1863
At Fredericksburg, December 13, 1862, only a few regiments of the corps were engaged, although all were under severe artillery fire. But the corps was engaged on the same field, May 3, 1863, in an action that made it famous with a brilliant display of dash and daring.
Up to this point, the entire corps had never fought a major engagement as a whole, only pieces of it participating in the battles on the Peninsula and Antietam. Their chance finally came when Maj. Gen. Joseph Hooker took the Army of the Potomac to Chancellorsville he left the VI Corps in front of Fredericksburg, which was still held by a strong force of the enemy. Maj. Gen. John Sedgwick, who had succeeded to the corps command, ordered an assault on Marye's Heights, and that strong position that had defied the assaults of the previous battle, was now carried by the VI Corps at the point of the bayonet. The divisions of Newton and Howe were the ones engaged together with Col Hiram Burnham's Light Division. Brooks's (1st) Division was engaged later in the day, at Salem Church. The corps lost in this battle 4,589 (485 killed, 2,619 wounded, 1,485 missing). The missing ones were, for the most part, lost in the action at Salem Church. On the day before this battle, the corps returns showed a strength of 23,730, "present for duty", of whom less than 20,000 were present in action. The Light Division was broken up after the battle, its regiments being assigned to other divisions.
In the Gettysburg Campaign, the divisions were commanded by Generals Horatio G. Wright, Howe, and Newton. After setting up camp in Manchester, Maryland on July 1, 1863, they marched upwards of 37 miles in about 17 hours to reach Gettysburg on the afternoon of July 2, 1863. The 1st Division deployed and saw action at Little Round Top and the Wheatfield. Despite being the largest corps in the Union army at the time (16,000 men), the VI Corps was mostly held in reserve to the east of Gettysburg. It was not kept together as a unit during the second and third days of the battle, its brigades scattered around to plug holes in the line. One brigade held the extreme left of the army on Culp's Hill and the other held the extreme right around Little Round Top.
On July 2, Brig. Gen. Alexander Shaler's Brigade was sent into action as a support to the XII Corps on the right flank; several casualties also occurred in Brig. Gens. Henry L. Eustis's and Frank Wheaton's Brigades, of Newton's Division on the left. Wheaton's brigade helped stabilize that flank late in the day. (Newton left the corps, being assigned to command the I Corps, following the death of John F. Reynolds on the first day of the battle. Wheaton commanded third division for the rest of the battle.)
During the pursuit of Robert E. Lee's army after Gettysburg, the Vermont Brigade was engaged at Funkstown, Maryland, where this one brigade, drawn out in a skirmish line of over a mile in length, alone and unassisted, repelled a determined attack of a vastly superior force, which in massed columns charged this skirmish line repeatedly. The Vermonters sustained but slight loss, as they occupied a strong, natural position.

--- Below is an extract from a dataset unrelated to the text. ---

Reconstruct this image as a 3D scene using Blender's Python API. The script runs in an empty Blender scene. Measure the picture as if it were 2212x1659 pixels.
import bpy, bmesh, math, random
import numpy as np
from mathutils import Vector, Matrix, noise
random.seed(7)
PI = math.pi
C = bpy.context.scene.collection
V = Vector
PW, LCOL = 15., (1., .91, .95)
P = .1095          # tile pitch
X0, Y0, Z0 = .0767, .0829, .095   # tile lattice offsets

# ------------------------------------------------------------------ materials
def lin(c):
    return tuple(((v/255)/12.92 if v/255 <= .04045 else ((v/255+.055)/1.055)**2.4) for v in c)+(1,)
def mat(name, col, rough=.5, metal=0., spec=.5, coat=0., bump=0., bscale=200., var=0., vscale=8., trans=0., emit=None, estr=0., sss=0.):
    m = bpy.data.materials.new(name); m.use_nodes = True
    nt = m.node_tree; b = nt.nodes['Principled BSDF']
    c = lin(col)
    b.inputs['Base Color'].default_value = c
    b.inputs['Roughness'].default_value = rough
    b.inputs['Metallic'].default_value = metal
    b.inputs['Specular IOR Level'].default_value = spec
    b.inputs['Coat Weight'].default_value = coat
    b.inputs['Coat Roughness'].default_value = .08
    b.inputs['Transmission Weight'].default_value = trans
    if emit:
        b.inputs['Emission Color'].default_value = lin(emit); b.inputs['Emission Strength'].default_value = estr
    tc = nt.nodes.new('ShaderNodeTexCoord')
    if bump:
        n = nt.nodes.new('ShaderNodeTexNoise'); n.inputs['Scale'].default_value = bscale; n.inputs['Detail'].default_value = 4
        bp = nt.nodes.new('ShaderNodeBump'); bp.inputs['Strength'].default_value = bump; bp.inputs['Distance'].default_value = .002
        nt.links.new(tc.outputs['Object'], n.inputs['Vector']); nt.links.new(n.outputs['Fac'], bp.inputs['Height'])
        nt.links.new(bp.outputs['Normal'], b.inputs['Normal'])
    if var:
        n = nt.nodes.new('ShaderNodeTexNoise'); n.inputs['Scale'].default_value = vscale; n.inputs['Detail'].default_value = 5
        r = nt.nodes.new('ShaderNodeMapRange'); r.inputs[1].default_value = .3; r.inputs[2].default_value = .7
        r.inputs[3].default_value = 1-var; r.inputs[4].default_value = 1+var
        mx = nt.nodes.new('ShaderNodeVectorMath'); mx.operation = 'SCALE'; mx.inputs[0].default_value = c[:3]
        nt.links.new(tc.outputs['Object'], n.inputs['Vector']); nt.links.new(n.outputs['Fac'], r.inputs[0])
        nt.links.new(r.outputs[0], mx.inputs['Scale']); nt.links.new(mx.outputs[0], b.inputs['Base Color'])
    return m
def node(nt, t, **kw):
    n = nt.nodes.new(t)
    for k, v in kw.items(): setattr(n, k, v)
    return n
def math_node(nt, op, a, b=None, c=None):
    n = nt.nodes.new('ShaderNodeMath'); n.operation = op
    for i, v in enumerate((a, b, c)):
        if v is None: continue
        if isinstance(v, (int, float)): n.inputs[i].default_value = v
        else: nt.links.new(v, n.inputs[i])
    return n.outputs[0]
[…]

Having returned to Virginia, the corps participated in the Bristoe Campaign. On November 7, 1863, at Rappahannock Station, it launched a successful assault on the enemy's entrenchments. The 6th Maine and 5th Wisconsin distinguished themselves particularly in this action, leading the storming party and carrying the works with the bayonet only. It was a success that resulted not only in a victory, but in the capture of a large number of prisoners, small arms, artillery and battle flags from the division of MG Jubal Early.
In the Mine Run Campaign the divisions were commanded by Generals Wright, Howe, and Henry D. Terry, but were not in action to any extent. The corps went into winter quarters at Brandy Station.